Chi è il meno considerato? È il convivente more uxorio, non è legittimario, non è erede legittimo, ma ha ottenuto soltanto un legato ex lege, L 76/2016, ossia il diritto di abitare (e non di abitazione), equivalente a un diritto personale di godimento, non un diritto reale e, oltretutto, limitato a due anni dall’apertura della successione, con poca forza di opponibilità ai terzi, se non dimostrando di aver registrato la convivenza.
Peraltro, al di là di queste prerogative riconosciute solo al coniuge, che la legge possa lasciare qualche problema da risolvere, lo dimostra il fatto che esistono molti contenziosi volti a sciogliere le comproprietà che vengono a crearsi fra eredi che si trovano a essere cointestati in tutti i cespiti caduti in successione (immobili, partecipazioni, aziende etc), a volte, senza che si siano mai conosciuti, oppure con interessi diametralmente opposti, oppure perché costretti a condividere problematiche di alcuni, dai debiti ai vincoli imposti dall’età e capacità (per esempio, minorenni o molto anziani).

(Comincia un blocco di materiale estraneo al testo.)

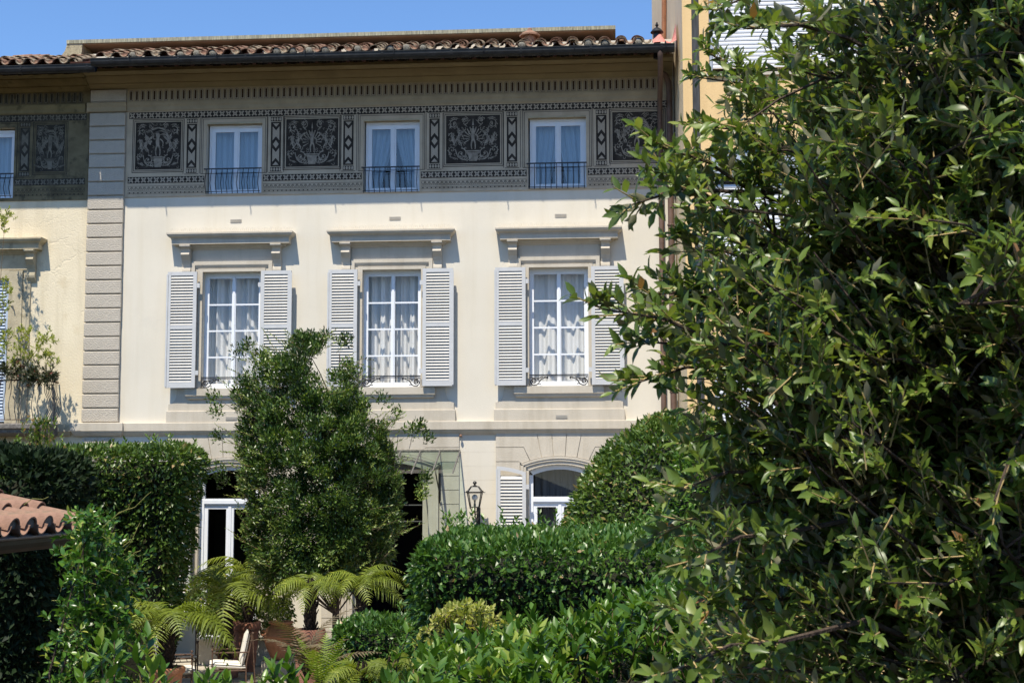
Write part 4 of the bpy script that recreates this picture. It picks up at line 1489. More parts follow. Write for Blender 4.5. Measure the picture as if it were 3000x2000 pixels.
# --- attic storey set back on the roof
AY = 3.0
aL, aR = at(195, 118, AY), at(1803, 75, AY)
az = 0.5 * (aL[2] + aR[2])
m = MB()
m.box(aL[0], aR[0], AY, AY + 5.0, az - .085, az)
attic = m.build('attic_roof_slab', M['concrete'], house)
m = MB()
m.box(aL[0] + .06, aR[0] - .06, AY + .05, AY + 5.0, az - .10, az - .086)
m.build('soffit', M['soffit'], attic)
m = MB()
xs = np.linspace(aL[0] + .5, aR[0] - .1, 9)
for i, (a, b) in enumerate(zip(xs[:-1], xs[1:])):
    m.box(a + (0.0 if i % 3 else .02), b - .01, AY + .75 - (.05 if i % 2 else 0), AY + 4.6, az - 1.6, az - .101)
m.build('attic_wall', M['soffit'], attic)
m = MB()
hx = aL[0]
poly = [(hx, az - .086), (hx + .37, az - .086), (hx + .36, az - .25), (hx + .33, az - .45), (hx + .30, az - 1.3), (hx - .75, az - 1.3), (hx - .5, az - .55), (hx - .30, az - .47), (hx - .14, az - .38), (hx - .04, az - .25), (hx - .01, az - .15)]
m.prism_y(poly, AY + .02, AY + 4.5)
m.build('flared_parapet', M['lichen'], attic)
# terracotta chimney cap and its flue
vx, vz = at(1552, 112, 0.6)[0], at(1552, 90, 0.6)[2]
m = MB()
m.lathe([(.0, .0), (.03, .02), (.05, .0), (.05, -.03), (.10, -.06), (.20, -.115), (.215, -.13), (.215, -.16), (.19, -.165), (.12, -.14)][::-1], (vx, .6, vz + .03), 8)
m.lathe([(.125, -.42), (.135, -.40), (.14, -.29), (.12, -.28), (.12, -.15)], (vx, .6, vz + .03), 8)
m.lathe([(.17, -.5), (.17, -.38), (.13, -.37)], (vx, .6, vz + .03), 8)
m.build('terracotta_chimney_cap', M['tile_new'], house)
# black flue and the pink sealant hump next to the ochre wall
fx = at(1925, 120, -.75)
m = MB()
m.lathe([(.075, -.28), (.07, -.08), (.066, .1), (.075, .11), (.075, .20), (.062, .21), (.062, .23), (.125, .235), (.13, .25), (.09, .30), (.045, .335), (.02, .345), (.018, .365), (.032, .38), (.034, .40), (.015, .42), (.02, .435), (.008, .455)], (fx[0], -.75, fx[2] - .08), 14)
m.build('black_flue', M['iron'], house, smooth=True)
m = MB()
hx0, hx1 = at(1912, 130, -.9)[0], at(1981, 130, -.9)[0]
base = at(1940, 134, -.95)[2]
v, f = [], []
nx, ny = 18, 8
for j in range(ny + 1):
    for i in range(nx + 1):
        tx, ty = i / nx, j / ny
        h = .22 * math.exp(-((tx - .28) / .3) ** 2) + (.40 * max(0, (tx - .72) / .28) ** 1.6) + .02 + .02 * math.sin(17 * tx + 5 * ty)
        v.append((hx0 + (hx1 - hx0) * tx, -1.08 + .6 * ty, base + .0 + h * (0.15 + .85 * min(1, ty * 2.2)) + .1 * ty))
for j in range(ny):
    for i in range(nx):
        a = j * (nx + 1) + i
        f.append((a, a + 1, a + nx + 2, a + nx + 1))
m.v, m.f = v, f
m.build('pink_sealant', M['pink'], house, smooth=True)

# --- glass canopy over the entrance
cw = 1.375
cn = thing('glass_canopy', 'greenish glass canopy on iron bars over the entrance door', 'canopy', (BAY[1], -.6, 3.7))
cz0, cz1, cd = 4.075, 3.63, 1.2
nb = 7
sl = (cz1 - cz0) / cd
for i in range(nb + 1):
    x = BAY[1] - cw + 2 * cw * i / nb
    m = MB()
    m.prism_x([(-.02, cz0 + .012), (-cd, cz1 + .012), (-cd - .015, cz1 - .02), (-.02, cz0 - .025)], x - .012, x + .012)
    m.build('glazing_bar', M['old_iron'], cn)
    if i < nb:
        g = MB()
        xa, xb = x + .013, x + 2 * cw / nb - .013
        g.add([(xa, -.03, cz0), (xb, -.03, cz0), (xb, -cd - .03, cz1 - .005), (xa, -cd - .03, cz1 - .005)], [(3, 2, 1, 0)])
        g.build('pane', M['glass_green'], cn)
m = MB()
m.tube([(BAY[1] - cw, -.03, cz0 + .01), (BAY[1] + cw, -.03, cz0 + .01)], .03, 8)
m.build('wall_rail', M['mortar'], cn)
for S in (-1, 1):
    x = BAY[1] + S * (cw - 2 * cw / nb)
    m = MB()
    m.prism_x([(-.045, 3.80), (-.9, 3.70), (-.9, 3.67), (-.10, 3.74), (-.075, 3.15), (-.045, 3.10)], x - .015, x + .015)
    m.tube([(x, -.75, 3.69), (x, -.5, 3.50), (x, -.16, 3.28), (x, -.06, 3.05)], .014, 6)
    m.build('bracket', M['iron'], cn)

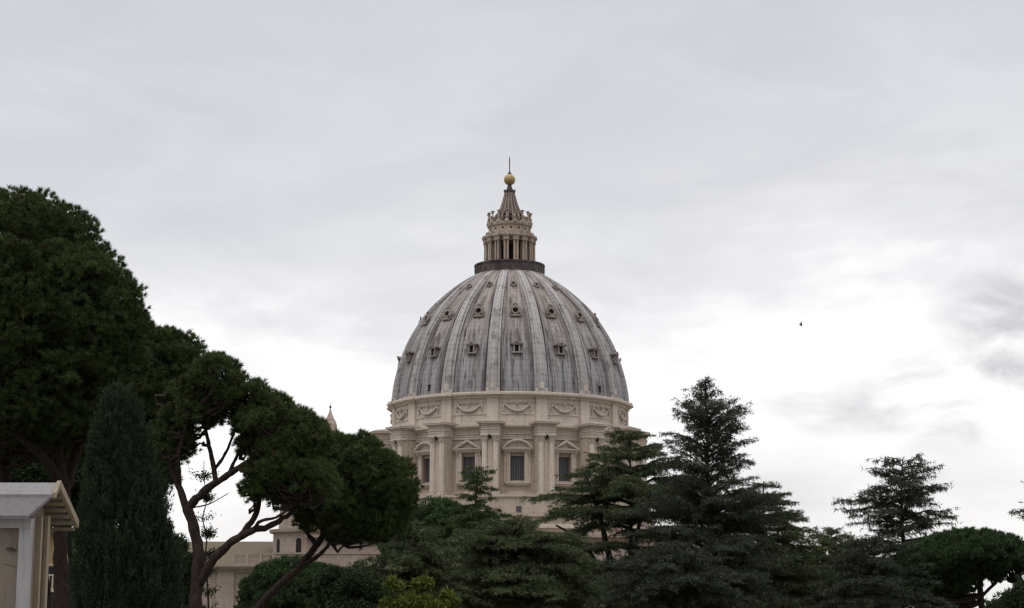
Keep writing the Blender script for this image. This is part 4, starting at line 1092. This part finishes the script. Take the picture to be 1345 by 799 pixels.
# --- cedars
cedar('small cedar with a bent leading shoot, its tip in front of a drum window', 118, (626, 612), 634, [(612, 3), (620, 24), (634, 28), (650, 18), (668, 32), (690, 52), (720, 75), (760, 98), (799, 110)], 31, GC, mat=M_CEDG, nb=95, dens=10, L=.36, w=.05, droop=.32, rise=.22, tiers=15, flat=.7)
cedar('tall dark cedar with a shaggy pointed top, the highest on the right of the church', 98, (927, 497), 930, [(497, 2), (512, 9), (528, 22), (546, 36), (562, 56), (577, 64), (592, 56), (608, 50), (630, 56), (655, 66), (690, 95), (740, 115), (799, 125)], 32, GC, mat=M_CEDB, nb=205, dens=9.5, L=.32, w=.04, droop=.32, rise=.50, hang=.55, tr=.36, twl=.40)
cedar('broad cedar with layered plates and clustered dark trunks, right in front of the drum', 108, (828, 566), 822, [(566, 10), (578, 36), (598, 54), (620, 66), (642, 100), (662, 128), (690, 124), (720, 105), (760, 110), (799, 125)], 33, GC, mat=M_CED, nb=125, dens=11, L=.36, w=.05, droop=.26, rise=.18, tr=.36, tiers=10, flat=.6, twl=.40, gaps=[(688, 755, .62)],
      trunks=[([(800, 830, 0), (800, 740, -.3), (792, 690, -.5), (778, 650, -.6), (770, 625, -.6)], .3, .08), ([(812, 830, 0), (822, 760, -.4), (838, 700, -.5), (846, 640, -.5)], .26, .07), ([(803, 790, 0), (785, 740, -.5), (762, 712, -.8), (730, 690, -1)], .18, .06)])
cedar('layered cedar with flat drooping plates, close to the right of the tall dark cedar', 112, (1003, 632), 1000, [(632, 5), (645, 30), (665, 46), (685, 60), (710, 72), (740, 85), (770, 105), (799, 120)], 34, GC, nb=135, dens=9, L=.36, w=.048, droop=.24, rise=.16, hang=.22, tiers=12, flat=.5)
cedar('short pointed cedar, lowest tip between the two taller cedars on the right', 125, (1092, 694), 1092, [(694, 4), (706, 22), (720, 42), (738, 62), (760, 80), (799, 100)], 35, GC, nb=95, dens=9, L=.4, w=.055, droop=.22, rise=.24, tiers=9, flat=.6)
cedar('open cedar with gaps between its tiers, standing against the sky near the right edge', 105, (1186, 602), 1184, [(602, 18), (612, 40), (630, 50), (650, 66), (668, 86), (690, 66), (715, 66), (745, 82), (775, 98), (799, 110)], 36, GC, mat=M_CEDB, nb=92, dens=8, L=.42, w=.047, droop=.20, rise=.17, hang=.58, sp_per_m=13, tiers=11, flat=.8)
cedar('cedar mostly out of the picture, its branch tips reaching in at the right edge', 92, (1400, 545), 1398, [(545, 5), (590, 40), (620, 60), (650, 60), (685, 84), (720, 62), (770, 60), (799, 60)], 37, GC, mat=M_CEDB, nb=80, dens=8, L=.36, w=.045, droop=.18, rise=.2, hang=.4, tiers=8, flat=.6)
cedar('wide low cedar in front of the drum base, left of the clustered trunks', 96, (678, 684), 672, [(684, 10), (698, 55), (718, 92), (750, 110), (775, 125), (799, 130)], 38, GC, nb=115, dens=9, L=.36, w=.05, droop=.30, rise=.20, hang=.3, tiers=9, flat=.55)
cedar('dark low cedar under the low pine crown, left of the church drum', 92, (540, 688), 540, [(688, 12), (702, 40), (722, 62), (750, 80), (775, 92), (799, 100)], 39, GC, mat=M_CED, nb=85, dens=9, L=.36, w=.05, droop=.30, rise=.22, hang=.3, tiers=9, flat=.55)
cedar('wide low cedar below the tall dark cedar, near the bottom edge', 88, (885, 715), 885, [(715, 10), (728, 40), (745, 70), (770, 95), (799, 110)], 40, GC, mat=M_CEDB, nb=70, dens=9, L=.34, w=.045, droop=.28, rise=.22, hang=.3, tiers=7, flat=.6)
cedar('low cedar with drooping plates near the bottom edge, left of the flat topped pine', 94, (1150, 706), 1150, [(706, 10), (720, 40), (745, 66), (775, 90), (799, 100)], 41, GC, mat=M_CEDB, nb=70, dens=9, L=.34, w=.045, droop=.28, rise=.22, hang=.3, tiers=7, flat=.6)

# --- broad-leaved trees and shrubs
bushy('rounded green holm oak behind the small cedar, level with the foot of the columns', 150, [(575, 700, 0, 62, 46, 3.5), (620, 705, 0, 50, 44, 3.2), (540, 715, 0, 45, 40, 3.0)], 51, M_PINE2, name='holm_oak', clump=.9, leaves=420, L=.3, w=.11)
bushy('dark evergreen oak behind the clustered cedar trunks, low in front of the church', 132, [(700, 765, 0, 70, 48, 3.5), (770, 768, 0, 60, 40, 3.5), (860, 765, 0, 55, 45, 3.5)], 57, M_OAK, name='holm_oak', clump=.8, leaves=380, L=.26, w=.09)
bushy('dark evergreen oak low behind the cedars between the tall dark one and the open one', 138, [(960, 770, 0, 60, 50, 3.5), (1030, 765, 0, 60, 50, 3.5), (1100, 775, 0, 55, 42, 3.5)], 58, M_OAK, name='holm_oak', clump=.8, leaves=380, L=.26, w=.09)
bushy('dark evergreen oak filling the gap behind the pine trunks on the left', 88, [(40, 640, 0, 75, 85, 3.2), (120, 620, 0, 80, 90, 3.2), (-40, 640, 0, 75, 95, 3.2), (195, 620, 1, 38, 60, 2.0), (92, 668, 0, 48, 28, 2.4)], 52, M_OAK, name='holm_oak', clump=.9, leaves=420, L=.26, w=.10)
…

Partendo da un’affermazione ricorrente nel problem solving, ossia che la soluzione spiega il problema che risolve, dall’esame di alcuni contenziosi conseguenti alle successioni per legge, appare chiaro che se in questi procedimenti si chiederà lo scioglimento della comproprietà, allora significa che la comunione è il problema da risolvere prima che può accadere l’evento.
Il trend economico, ma anche sociale di oggi, non permette più a nessuno di valutare con superficialità queste possibili conseguenze, soprattutto di fronte a patrimoni con cespiti eterogenei, ed eredi potenzialmente non allineati, anche per la coesistenza di famiglie allargate, ossia di famiglie legittime e di fatto.
Le procedure nei tribunali non aiutano la gestione efficace dei beni in contesa durante tutto il periodo necessario per arrivare alla loro conclusione con la conseguenza che inevitabilmente i valori di tali cespiti diminuiranno, come diminuirà anche l’interesse degli eredi alla loro conservazione/manutenzione fino a quando la controversia non sarà definita.
Individuare le paure, tipo quella di fare un torto a qualcuno, permette in combinata con l’eterogeneità del patrimonio potenzialmente da lasciare, ed eventualmente la coesistenza di più famiglie, di far scoprire al cliente che si può fare una pianificazione giusta o equa, insieme a quella migliore, senza, per esempio, ricorrere al testamento, così da evitare contenziosi futuri.
Questo è il successo della pianificazione attenta che potrebbe superare questi timori, con ciò riportando una serenità che ridà stimoli per il futuro ad esempio all’azienda, ma soprattutto alla famiglia, anche di fatto, la quale perde o riduce, nel migliore dei pronostici, quella conflittualità interna che esploderebbe dopo l’aprirsi di una successione.
Il click non è facile perché ciascuno tende a mantenere la propria zona di confort, e tra una perdita e una vincita, tra una reazione e una azione, si predilige evitare le perdite, o reagire, anziché agire.
La paura di alterare degli equilibri consolidati, giusti o sbagliati, e soprattutto la paura di far scatenare delle liti è molto potente, ma ci sono paure anche maggiori dalle quali possono dipendere le sorti di un patrimonio, ma anche della vita delle persone.
Fare e non fare costa la stessa fatica, ma con risultati diametralmente opposti: se si farà o agirà, si potranno aprire determinate prospettive, sia negative che positive; se non si farà o solo reagirà, si potranno aprire determinate prospettive, per lo più negative perché dettate o imposte da altri, i quali svuoteranno di valore il futuro delle persone coinvolte e del patrimonio.
Molto spesso la legge propone una soluzione equa e per status, sta poi a noi, ricercare la soluzione, oltre che giusta, anche migliore alla situazione specifica che viene prospettata per evitare alcuni rischi, dal contenzioso per divisioni, a omesse tutele per alcuni soggetti come il convivente o la convivente.